The law is that a witness can be honest yet mistaken. PW2 told court that he was not the person who arrested the appellant but someone else. The said witness said in part;

“I became afraid and the bouncer came from behind and kicked this person.”

In our view it was essential to call the bouncer in order to determine whether the right person who attacked PW1 was arrested. There is no evidence to show that the attendance of the bouncer and the person who was together with PW2 could not be procured. In essence the only evidence linking the appellant to the subject robbery is the evidence of PW2. There are material and substantial doubt as to whether PW2 chased and arrested the proper assailant. The fact is that after the chase the assailant entered a nearby thicket and the possibility that the appellant was the one who attacked the complainant and thereafter was arrested from the thicket was snot established beyond any reasonable doubt.
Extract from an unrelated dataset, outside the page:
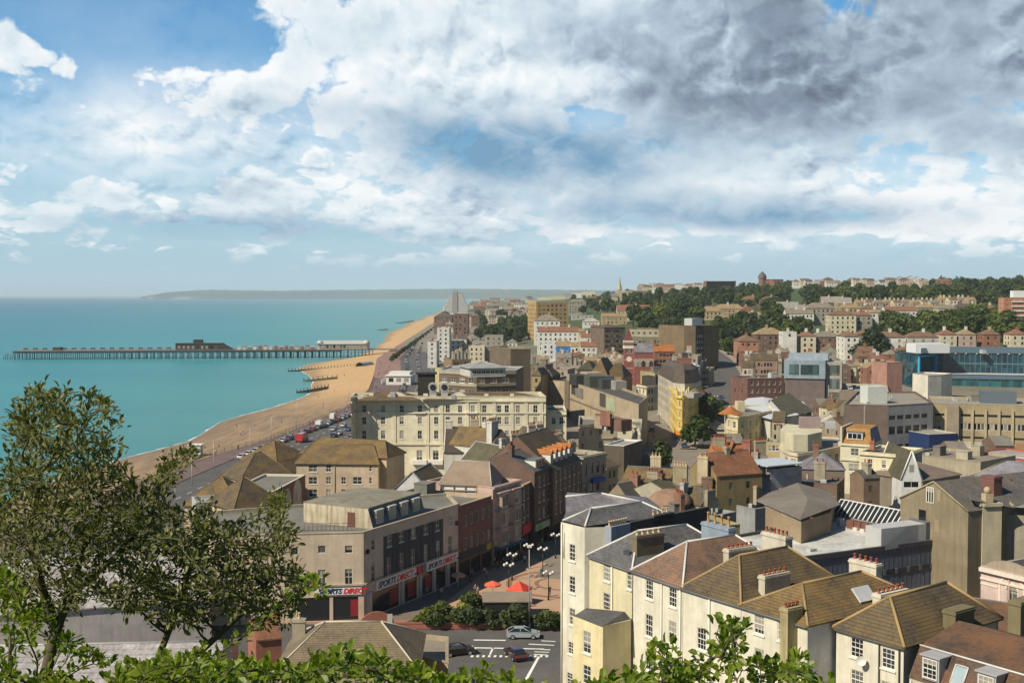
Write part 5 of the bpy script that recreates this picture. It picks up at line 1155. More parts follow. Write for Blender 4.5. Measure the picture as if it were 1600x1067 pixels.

The appellant in his unsworn defence stated that he was arrested on his way home for an offence he did not commit. He also stated that on his way home he was accosted by people who beat him up and took him to a nearby police station. Later his finger prints were taken and he was charged with an offence he did not commit. In essence the appellant on his way home from work, he fell a victim of circumstances. The trial court did not assign or give reasons for rejecting the defence of the appellant. On our part we think it was incumbent upon the trial court to state or give reasons why she rejected the defence given by the appellant. It was a mistake or a misdirection to simply brush aside the defence of an accused person without giving any reasons for its rejection. We think the appellant gave a reasonable explanation as to the circumstances leading to his arrest and was entitled to the benefit of doubt.

Having given careful consideration to the evidence on record, we find that the prosecution did not prove its case beyond reasonable doubt. We think the appellant was convicted on insufficient evidence. Accordingly the appellant’s appeal against the conviction and sentence is well merited. We quash the conviction, set aside the death sentence and order for the immediate release of the appellant unless lawfully held.

Dated, signed and delivered at Nairobi this 16th day of May 2011.